Leading rights campaigners and Western officials have welcomed the release of Afghan education activist Matiullah Wesa after over seven months in Taliban custody, using the occasion to call for the release of the rest of the human rights defenders the militants have detained.
Wesa, who has campaigned for the education of girls and repeatedly called on the Taliban-led government in Afghanistan to reverse its bans on female education, was released earlier this week after spending 215 days in Taliban custody on charges he and his family had denied.
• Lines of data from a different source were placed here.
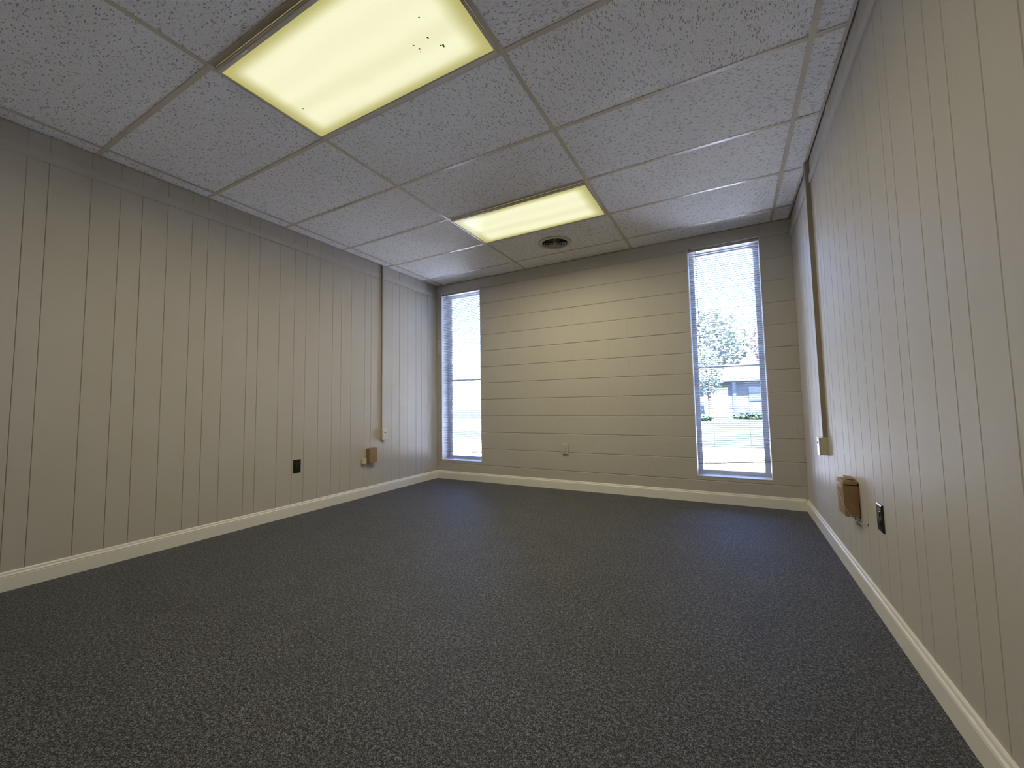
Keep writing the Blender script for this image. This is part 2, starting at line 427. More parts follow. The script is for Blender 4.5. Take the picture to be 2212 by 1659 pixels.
for nm, x0, x1, side, ref, idx, lab in (
        ('wall_left', -0.14, -PT, 1, -3.627, 0, 'left wall of taupe painted vertical panelling with random-width grooves'),
        ('wall_right', W + PT, W + 0.14, -1, -2.4243, 0, 'right wall of taupe painted vertical panelling with random-width grooves')):
    wl = tag(MB().box(x0, x1, YF - 0.1, JD, -0.06, H + 0.25).build(nm, M['trim']), lab, kind='structure')
    gl = groove_list(ref, idx)
    for a, b in zip(gl, gl[1:]):
        link_mesh('plank', plank_mesh(b - a, side), None, wl, (0.0 if side == 1 else W, a, 0.0))
tag(MB().box(-0.14, W + 0.14, YF - 0.12, YF, -0.06, H + 0.25).build('wall_front', M['trim']), 'plain taupe wall behind the viewer', kind='structure')

# flat strip of moulding under the ceiling; cut away around the raceways
def strip(name, x0, x1, segs, lab):
    m = MB()
    for a, b in segs:
        s = 1 if x1 < 1 else -1
        xb = x0 if s == 1 else x1
        prof = [(0.0, 2.372), (0.008, 2.372), (0.010, 2.376), (0.010, 2.424), (0.007, 2.430), (0.0, 2.430)]
        v = [(xb + s * p, a, z) for p, z in prof] + [(xb + s * p, b, z) for p, z in prof]
        n = len(prof); m.add(v, [(i, (i + 1) % n, n + (i + 1) % n, n + i) for i in range(n)] + [tuple(range(n)), tuple(range(n, 2 * n))])
    return tag(m.build(name, M['trim']), lab, kind='structure')
strip('trim_1', 0.0, 0.010, [(YF, -0.992), (-0.952, -0.002)], 'taupe moulding strip high on the left panelled wall')
strip('trim_2', W - 0.010, W, [(YF, -1.000), (-0.945, -0.002)], 'taupe moulding strip high on the right panelled wall')

# baseboards
BP = [(0.0, 0.0), (0.0145, 0.0), (0.0145, 0.070), (0.0135, 0.074), (0.0150, 0.0775), (0.0135, 0.081), (0.0090, 0.0855), (0.0088, 0.089), (0.0075, 0.0955), (0.0045, 0.0995), (0.0, 0.100)]
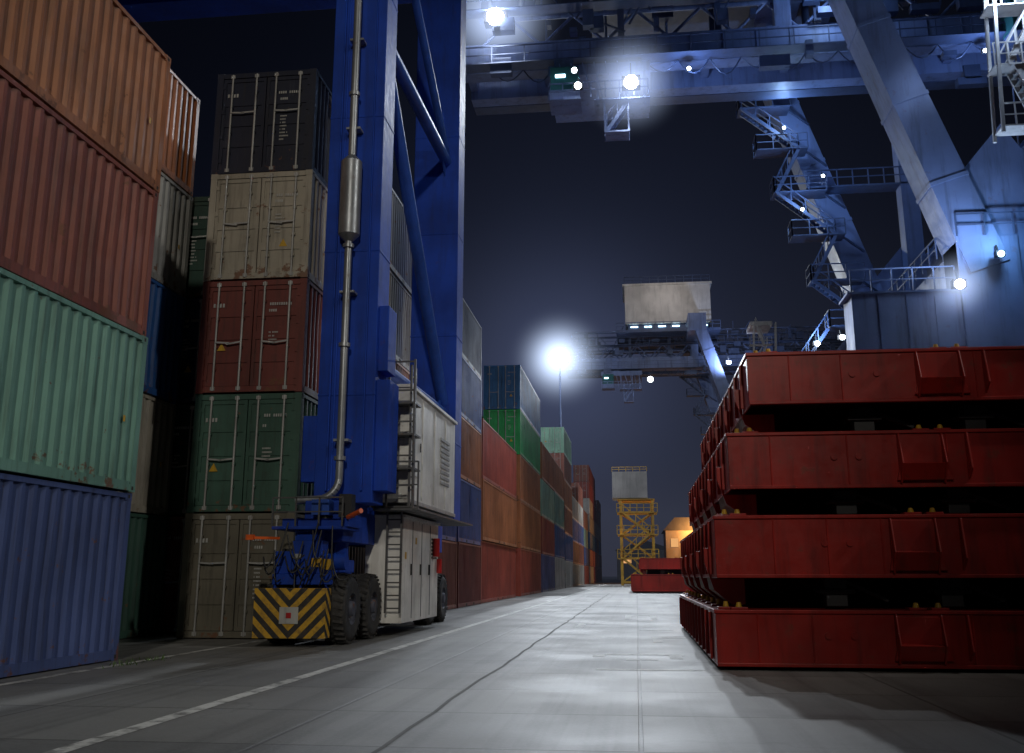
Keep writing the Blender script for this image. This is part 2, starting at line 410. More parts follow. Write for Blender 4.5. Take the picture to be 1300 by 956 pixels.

“I welcome the release of Matiullah Wesa and call for the immediate & unconditional release of all #Afghanistan human rights defenders who are arbitrarily detained for standing up for their own rights & the human rights of others,” Richard Bennett, the UN special rapporteur on the situation of human rights in Afghanistan, wrote on X, formerly known as Twitter.
He included links to detained activists Neda Parwani and Zholya Parsi.
The 30-year-old Wesa has campaigned for access to education for girls in Afghanistan through the independent volunteer education advocacy group PenPath, which he launched 14 years ago.
But since the Islamist Taliban regained power in August 2021 after a two-decade insurgency against the Western-backed government, it has deeply restricted the rights and freedoms of women and girls.
Wesa’s organization frequently held events in remote rural areas that called on the Taliban to reopen schools for teenage girls, which were closed soon after the hard-line Islamist group seized power.
Rina Amiri, the U.S. special envoy for Afghan women, girls, and human rights, said that Wesa “should never have been detained for standing up for the rights of Afghan girls to an education.”
The UN declared such arrests “deeply troubling and contrary to Afghanistan's international human rights obligations.”
Writing on X, Thomas West, the U.S. special representative for Afghanistan, said he echoed comments by his colleagues welcoming Wesa’s release.
Wesa was detained in the Afghan capital, Kabul, on March 28 and charged with “inciting enmity against the regime.” His brother Attaullah Wesa told RFE/RL's Radio Azadi on October 26 that the activist had been sentenced to seven months imprisonment “because of false claims.”
The South Asia office of the global rights watchdog Amnesty International (AI) said Wesa should “never have been jailed for promoting girls' right to education.”
Samira Hamidi, a South Asia campaigner for AI, said Wesa’s release was “truly good news,” but she also called for the release of other Afghan activists detained by the Taliban.
Earlier this week, a women’s rights group in Kabul said that one of its members, Munizha Siddiqi, had spent a month in the Taliban detention on unknown charges.
Parwani and Parsi, meanwhile, have been in Taliban custody since September 19, and Rasul Abdi Parsi, a former Herat University professor who had written Facebook posts critical of authorities, was detained around the same time as Wesa.
Upon seizing power, the Taliban gave assurances that it would not return to the infamously brutal rule it employed while first in power from 1996 to 2001.
Since the takeover, the group has banned women from education, employment, and public life with few exceptions. Women are also required to observe a strict Islamic dress code and are required to travel with male guardians. They have been deprived of leisure and banned from parks and public baths in policies rooted in the Taliban's strict interpretation of Islamic law.